**AIM**. Nothing in the data should change when you return it, but leave the pictures out.

**PROVIDED DATA**.

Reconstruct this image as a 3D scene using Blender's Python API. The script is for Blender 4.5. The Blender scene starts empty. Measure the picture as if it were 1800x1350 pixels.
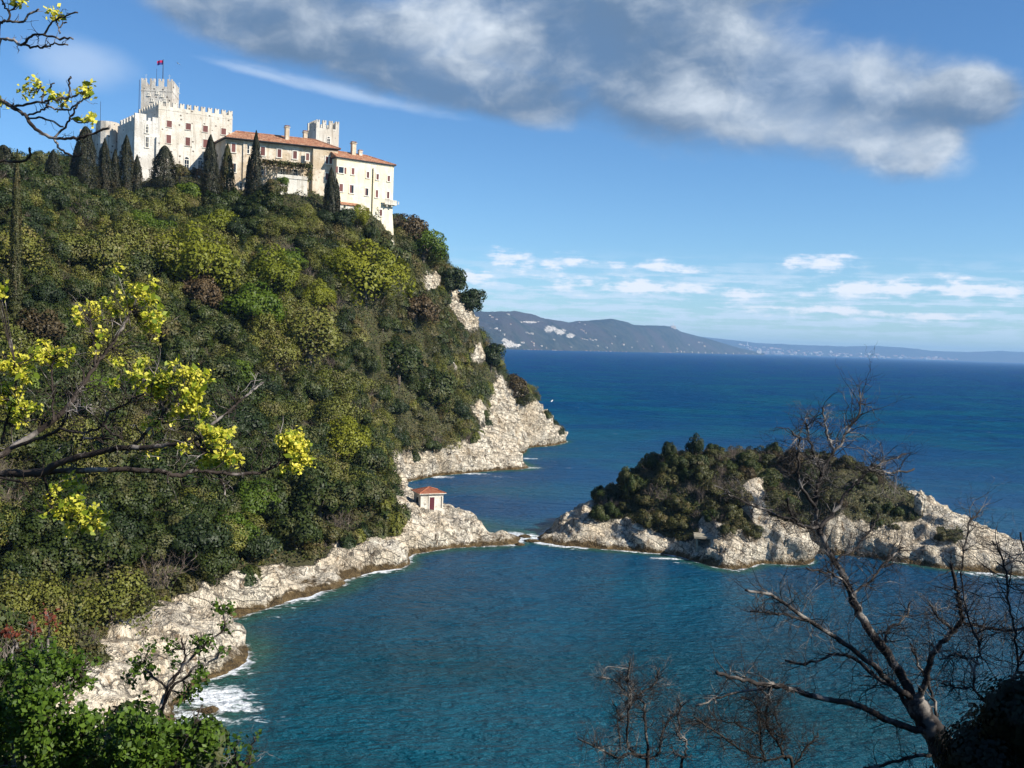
import bpy, bmesh, math, random
import numpy as np
from mathutils import Vector, Matrix
R = math.radians
scene = bpy.context.scene
COL = scene.collection
random.seed(7)

# ------------------------------------------------------------------ camera
CAM_Z = 35.0
F_PX = 1750.0                     # focal length in pixels of the 1800 px wide photograph
PITCH, ROLL = R(-2.3), R(1.95)
SUN_AZ, SUN_EL = 114.0, 35.0      # azimuth clockwise from the viewing direction (+Y)
fw = Vector((0, math.cos(PITCH), math.sin(PITCH)))
r0 = Vector((1, 0, 0)); u0 = r0.cross(fw)
RT = r0*math.cos(ROLL) + u0*math.sin(ROLL)
UP = u0*math.cos(ROLL) - r0*math.sin(ROLL)
cam = bpy.data.cameras.new("camera"); cam_o = bpy.data.objects.new("camera", cam); COL.objects.link(cam_o)
cam.lens = 36*F_PX/1800; cam.sensor_width = 36; cam.clip_start = 0.1; cam.clip_end = 80000
M = Matrix((RT, UP, -fw)).transposed().to_4x4(); M.translation = (0, 0, CAM_Z)
cam_o.matrix_world = M
scene.camera = cam_o

def ray(px, py):
    return (fw*F_PX + RT*(px-900) + UP*(675-py)).normalized()
def at(px, py, Y):
    """the point of the place seen at a pixel, Y metres ahead"""
    d = ray(px, py); t = Y/d.y
    return Vector((d.x*t, Y, CAM_Z + d.z*t))
def at_z(px, py, z):
    d = ray(px, py); t = (z-CAM_Z)/d.z
    return Vector((d.x*t, d.y*t, z))
_F = np.array(fw); _R = np.array(RT); _U = np.array(UP)
def to_px(x, y, z):
    q = np.stack([x, y, z-CAM_Z], -1)
    f = q@_F; f = np.where(f < .5, .5, f)
    return 900 + (q@_R)/f*F_PX, 675 - (q@_U)/f*F_PX

# ------------------------------------------------------------------ tiny node language
class S:
    def __init__(s, nt, sock): s.nt, s.s = nt, sock
    def _m(s, op, a, b=None, c=None):
        n = s.nt.nodes.new("ShaderNodeMath"); n.operation = op
        for i, v in enumerate((a, b, c)):
            if v is None: continue
            if isinstance(v, S): s.nt.links.new(v.s, n.inputs[i])
            else: n.inputs[i].default_value = v
        return S(s.nt, n.outputs[0])
    def __add__(s, o): return s._m('ADD', s, o)
    __radd__ = __add__
    def __sub__(s, o): return s._m('SUBTRACT', s, o)
    def __rsub__(s, o): return s._m('SUBTRACT', o, s)
    def __mul__(s, o): return s._m('MULTIPLY', s, o)
    __rmul__ = __mul__
    def __truediv__(s, o): return s._m('DIVIDE', s, o)
    def max(s, o): return s._m('MAXIMUM', s, o)
    def min(s, o): return s._m('MINIMUM', s, o)
    def pow(s, o): return s._m('POWER', s, o)
    def smax(s, o, k): return s._m('SMOOTH_MAX', s, o, k)
    def fn(s, op): return s._m(op, s)
def link(nt, v, sock):
    if isinstance(v, S): nt.links.new(v.s, sock)
    elif v is not None: sock.default_value = v
def smooth(x, a, b, lo=0., hi=1.):
    nt = x.nt; n = nt.nodes.new("ShaderNodeMapRange"); n.interpolation_type = 'SMOOTHSTEP'
    link(nt, x, n.inputs[0]); n.inputs[1].default_value = a; n.inputs[2].default_value = b
    n.inputs[3].default_value = lo; n.inputs[4].default_value = hi
    return S(nt, n.outputs[0])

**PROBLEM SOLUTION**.
Reconstruct this image as a 3D scene using Blender's Python API. The script is for Blender 4.5. The Blender scene starts empty. Measure the picture as if it were 1800x1350 pixels.
import bpy, bmesh, math, random
import numpy as np
from mathutils import Vector, Matrix
R = math.radians
scene = bpy.context.scene
COL = scene.collection
random.seed(7)

# ------------------------------------------------------------------ camera
CAM_Z = 35.0
F_PX = 1750.0                     # focal length in pixels of the 1800 px wide photograph
PITCH, ROLL = R(-2.3), R(1.95)
SUN_AZ, SUN_EL = 114.0, 35.0      # azimuth clockwise from the viewing direction (+Y)
fw = Vector((0, math.cos(PITCH), math.sin(PITCH)))
r0 = Vector((1, 0, 0)); u0 = r0.cross(fw)
RT = r0*math.cos(ROLL) + u0*math.sin(ROLL)
UP = u0*math.cos(ROLL) - r0*math.sin(ROLL)
cam = bpy.data.cameras.new("camera"); cam_o = bpy.data.objects.new("camera", cam); COL.objects.link(cam_o)
cam.lens = 36*F_PX/1800; cam.sensor_width = 36; cam.clip_start = 0.1; cam.clip_end = 80000
M = Matrix((RT, UP, -fw)).transposed().to_4x4(); M.translation = (0, 0, CAM_Z)
cam_o.matrix_world = M
scene.camera = cam_o

def ray(px, py):
    return (fw*F_PX + RT*(px-900) + UP*(675-py)).normalized()
def at(px, py, Y):
    """the point of the place seen at a pixel, Y metres ahead"""
    d = ray(px, py); t = Y/d.y
    return Vector((d.x*t, Y, CAM_Z + d.z*t))
def at_z(px, py, z):
    d = ray(px, py); t = (z-CAM_Z)/d.z
    return Vector((d.x*t, d.y*t, z))
_F = np.array(fw); _R = np.array(RT); _U = np.array(UP)
def to_px(x, y, z):
    q = np.stack([x, y, z-CAM_Z], -1)
    f = q@_F; f = np.where(f < .5, .5, f)
    return 900 + (q@_R)/f*F_PX, 675 - (q@_U)/f*F_PX

# ------------------------------------------------------------------ tiny node language
class S:
    def __init__(s, nt, sock): s.nt, s.s = nt, sock
    def _m(s, op, a, b=None, c=None):
        n = s.nt.nodes.new("ShaderNodeMath"); n.operation = op
        for i, v in enumerate((a, b, c)):
            if v is None: continue
            if isinstance(v, S): s.nt.links.new(v.s, n.inputs[i])
            else: n.inputs[i].default_value = v
        return S(s.nt, n.outputs[0])
    def __add__(s, o): return s._m('ADD', s, o)
    __radd__ = __add__
    def __sub__(s, o): return s._m('SUBTRACT', s, o)
    def __rsub__(s, o): return s._m('SUBTRACT', o, s)
    def __mul__(s, o): return s._m('MULTIPLY', s, o)
    __rmul__ = __mul__
    def __truediv__(s, o): return s._m('DIVIDE', s, o)
    def max(s, o): return s._m('MAXIMUM', s, o)
    def min(s, o): return s._m('MINIMUM', s, o)
    def pow(s, o): return s._m('POWER', s, o)
    def smax(s, o, k): return s._m('SMOOTH_MAX', s, o, k)
    def fn(s, op): return s._m(op, s)
def link(nt, v, sock):
    if isinstance(v, S): nt.links.new(v.s, sock)
    elif v is not None: sock.default_value = v
def smooth(x, a, b, lo=0., hi=1.):
    nt = x.nt; n = nt.nodes.new("ShaderNodeMapRange"); n.interpolation_type = 'SMOOTHSTEP'
    link(nt, x, n.inputs[0]); n.inputs[1].default_value = a; n.inputs[2].default_value = b
    n.inputs[3].default_value = lo; n.inputs[4].default_value = hi
    return S(nt, n.outputs[0])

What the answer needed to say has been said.